La anécdota la contó el propio Wayne, y si no fuera precisa sería igualmente significativa, porque después de ese año John Ford hizo actuar a John Wayne. Pero esto sí que no es exacto; como el cineasta autoconsciente, autoritario y en perfecto control de sus medios que siempre fue, Ford había logrado de Wayne las actuaciones que justamente quería para sus westerns épicos, La diligencia (39), Fuerte Apache (48), Tres hijos del diablo (48) e incluso, todavía, La legión invencible (49), todas canciones de gesta sobre la construcción de la nación en medio de la buena tierra salvaje.

Ford era más consciente de su talento, pero la instintiva seguridad de Hawks ante sus materiales los iguala en poder expresivo y dominio de sus medios

Lo que ocurrió después de Río Rojo es que Ford hizo participar a Wayne en una complejidad sicológica que comenzaba a atormentarlo a él mismo, una conciencia de la contradicción frente al empeño civilizador que se abrió paso desde el teniente coronel Yorke (Río Grande, 50) hasta el sombrío general Sherman (La conquista del oeste, 62), pasando por los personajes mayúsculos de Ethan Edwards (Más corazón que odio, 56) y Tom Doniphon (Un tiro en la noche, 62).
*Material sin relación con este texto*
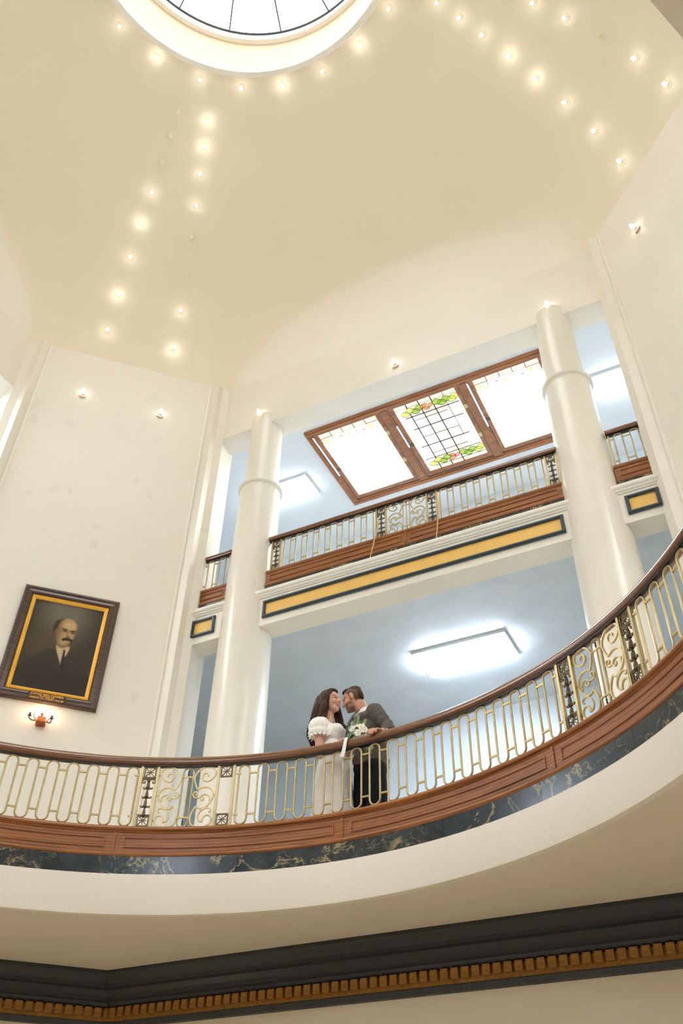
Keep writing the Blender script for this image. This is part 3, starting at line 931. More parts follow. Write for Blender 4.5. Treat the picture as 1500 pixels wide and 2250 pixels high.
for t, xs in ((o1, (-2.97,)), (o2, (2.63, 2.97))):
    for x in xs:
        for z in (.092, .44): inst('cross', 'cross_bar', t, (x, 5.27), 0, Z3 + z).scale = (.7, 1, 1)
wood('pale_stick', (196, 160, 104), (222, 192, 140), scale=(3, 3, 20), coat=0)
for p0, p1, lb in (((-.435, 5.168, 8.374), (-.325, 5.213, 8.97), 'slim pale wooden stick leaning on the upper balustrade left of its scroll panel'),
                   ((.435, 5.168, 8.374), (.513, 5.213, 9.17), 'slim pale wooden stick leaning on the upper balustrade right of its scroll panel')):
    tag(MB().tube([p0, p1], .016, n=6).build('leaning_stick', 'pale_stick', smooth=40), lb, 'stick')

# ================================================================== DOME BULBS
mat('bulb_on', (255, 250, 240), 0.2, emit=E_BULB, emit_rgb=(255, 248, 238))
mat('bulb_dim', (255, 250, 240), 0.2, emit=E_BULB_DIM, emit_rgb=(255, 248, 238))
mat('bulb_off', (246, 238, 222), 0.35, spec=0.4)
mat('socket', (240, 230, 210), 0.45)
me_sock = MB().lathe([(.0, 0), (.052, 0), (.052, .008), (.042, .016), (.026, .02), (.022, .045), (.0, .046)], 14).mesh('socket', 40)
me_sock.materials.append(MATS['socket'])
BM = {}
for k in ('bulb_on', 'bulb_dim', 'bulb_off'):
    me = MB().lathe([(.0, .04), (.014, .042), (.024, .06), (.027, .078), (.022, .1), (.010, .122), (.0, .128)], 12).mesh('bulb', True)
    me.materials.append(MATS[k]); BM[k] = me
def bulb(loc, nrm, state, label, group):
    loc = Vector(loc); nrm = Vector(nrm).normalized()
    t = thing('bulb_lamp', loc, label, 'bulb', group)
    q = nrm.to_track_quat('Z', 'Y')
    for nm, me in (('socket', me_sock), ('bulb', BM[state])):
        o = bpy.data.objects.new(nm, me); COL.objects.link(o)
        o.rotation_mode = 'QUATERNION'; o.rotation_quaternion = q; o.location = loc
        setpar(o, t)
def dome_at(phi, r):
    """point and inward normal on the dome for azimuth phi and nominal radius r"""
    def pt(ph, k):
        R, z = DP[k]; d = az(ph); q = dome_r(ph, R, z); return Vector((d.x * q, d.y * q, z))
    k = min(range(len(DP)), key=lambda i: abs(DP[i][0] - r)); k = max(1, min(len(DP) - 2, k))
    # refine by interpolation
    k0 = k if DP[k][0] >= r else k - 1
    f = (DP[k0][0] - r) / max(1e-6, DP[k0][0] - DP[k0 + 1][0])
    p = pt(phi, k0).lerp(pt(phi, k0 + 1), f)
    n = (pt(phi + .5, k) - pt(phi - .5, k)).cross(pt(phi, k + 1) - pt(phi, k - 1)).normalized()
    if n.dot(Vector((0, 0, 13.0)) - p) < 0: n = -n
    return p - n * .002, n
ORD = ['lowest', 'second', 'third', 'fourth', 'fifth', 'sixth', 'seventh', 'eighth']
ON, DIM, OFF = 'bulb_on', 'bulb_dim', 'bulb_off'
rows = [(-1, -1, [DIM, ON, DIM, ON, DIM, OFF, OFF, OFF], 'left dome row above the portrait wall, counted upward'),
        (-1, 1, [ON, DIM, OFF, OFF, DIM, DIM, ON, ON], 'right dome row above the portrait wall, counted upward'),
        (1, 1, [DIM, DIM, DIM, ON, ON, DIM, DIM, DIM], 'long dome row above the right wall, counted upward'),
        (1, -1, [DIM, DIM, OFF, DIM, DIM], 'short dome row nearest the upper right corner, counted inward')]
UW = [(5.91, .56), (5.60, .532), (5.185, .485), (4.73, .438), (4.30, .38), (3.87, .324), (3.495, .285), (3.12, .249)]
for sd, sg, st, nm in rows:
    for k, s_ in enumerate(st):
        u, w = UW[k]
        n = Vector((sd * .7071, .7071, 0)); tt = Vector((-sd * .7071, .7071, 0))
        q = n * u + tt * (sg * w)
        phi = math.degrees(math.atan2(q.x, q.y)); r = q.length
        p, nn = dome_at(phi, r)
        bulb(p, nn, s_, '%s %s bulb in the %s' % (ORD[k], {ON: 'shining', DIM: 'faint', OFF: 'unlit'}[s_], nm), 'dome bulbs')
ring_st = [DIM, ON, DIM, DIM, ON, DIM, ON, DIM]
for k, ph in enumerate([-77.0, -61.7, -45.3, -30.2, -15.2, .2, 16.2, 31.5]):
    p, nn = dome_at(ph, 2.55)
    bulb(p, nn, ring_st[k], '%s bulb from the left in the ring under the round skylight' % (['first', 'second', 'third', 'fourth', 'fifth', 'sixth', 'seventh', 'eighth'][k]), 'dome bulbs')
ndg = Vector((-.7071, .7071, 0)); nrg = Vector((.7071, .7071, 0))
wb = [((-4.511, 3.649, 11.83), -ndg, 'left bulb high on the portrait wall'), ((-3.673, 4.487, 11.81), -ndg, 'right bulb high on the portrait wall'), ((3.647, 4.513, 11.85), -nrg, 'single bulb high on the right wall'),
      ((-2.285, 5.199, 11.85), Vector((0, -1, 0)), 'bulb on the beam above the left column'), ((-.011, 5.199, 11.85), Vector((0, -1, 0)), 'bulb on the beam midway between the columns'), ((2.277, 5.199, 11.85), Vector((0, -1, 0)), 'bulb on the beam above the right column')]
for p, n, lb in wb:
    bulb(p, (n + Vector((0, 0, .5))).normalized(), DIM, lb, 'wall bulbs')

# ================================================================== PORTRAIT
ND = Vector((-.70710678, .70710678, 0)); TD = Vector((.70710678, .70710678, 0))
def pw(s_, d, z):
    """portrait wall: s along the wall, d out of the wall, z"""
    v = ND * (B - d) + TD * s_; return (v.x, v.y, z)
mat('gold_leaf', (250, 190, 72), 0.38, metal=0.15, var=0.08, vscale=10)
mat('plaque', (62, 52, 42), 0.4)
mat('gold_letters', (240, 176, 74), 0.45)
pt_ = thing('framed_portrait', pw(.014, 0, 6.70), 'dark wooden framed portrait painting of a moustached man in a suit', 'painting')
FS0, FS1, FZ0, FZ1 = -.57, .597, 6.70, 8.25
def frame_side(prof, s0, s1, z0, z1, nm, m, par):
    """mitred picture frame, prof [(inset, depth)]"""
    for k in range(4):
        mb = MB(); vs = []
        for ins, d in prof:
            c = [(s0 + ins, z0 + ins), (s1 - ins, z0 + ins), (s1 - ins, z1 - ins), (s0 + ins, z1 - ins)]
            a, b = c[k], c[(k + 1) % 4]
            vs += [pw(a[0], d, a[1]), pw(b[0], d, b[1])]
        n = len(prof)
        fs = [(2 * i, 2 * i + 1, 2 * ((i + 1) % n) + 1, 2 * ((i + 1) % n)) for i in range(n)] + [tuple(range(0, 2 * n, 2)), tuple(range(1, 2 * n, 2))]
        mb.add(vs, fs).build(nm, m, par)
frame_side([(0, .002), (0, .05), (.012, .06), (.03, .062), (.055, .05), (.085, .055), (.1, .05), (.118, .03), (.125, .002)], FS0, FS1, FZ0, FZ1, 'frame_side', 'frame_wood', pt_)
frame_side([(.118, .004), (.118, .036), (.128, .044), (.137, .038), (.142, .042), (.152, .036), (.165, .022), (.165, .004)], FS0, FS1, FZ0, FZ1, 'gold_liner', 'gold_leaf', pt_)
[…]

Tal vez Río Rojo precipitó esa contradicción, por lo demás latente en la obra previa de Ford, pero le mostró que su héroe podía ser como el Tom Dunson de la saga ganadera de Hawks: un hombre violento, esforzado y rencoroso, paternal y áspero, obsesivo, vengativo, un hombre bajo cuya apabullante seguridad se agitan pasiones incendiarias y, sobre todo, unas oscuridades inquietas y profundas.

EXPRESION POPULAR: Ford y Hawks fueron los mayores cineastas de la época de gloria de Hollywood y los dos más auténticos “artistas americanos”, tanto en su rechazo a la pretensión artística como en su disciplinado apego a una forma de expresión popular, íntimamente vinculada con su público. Sin embargo, sus relaciones han sido muy poco estudiadas, pese a que sus contrastes iluminan el centro del arte masivo del siglo XX.

Ford era más consciente de su talento, pero la instintiva seguridad de Hawks ante sus materiales los iguala en poder expresivo y dominio de sus medios. No es casual que ambos fueran, en los 40 y 50, los directores norteamericanos con mayor autonomía ante las grandes productoras. Se respetaban mutuamente, aunque los testimonios son más elocuentes de parte de Hawks que de Ford. Parece como si Hawks estuviese siempre hablando de un veterano, aunque Ford tenía sólo un año más; tal vez la cuantía de las 134 películas de éste contra las 42 del otro tenía algo que ver. Pero también parece que Hawks estuviese intentando desafiar a Ford, lo que resulta congruente con ese mundo fílmico donde todos se pasan midiendo, como es también apropiado que el silencio de Ford semeje al de sus taciturnos héroes, parcos pero nunca indiferentes.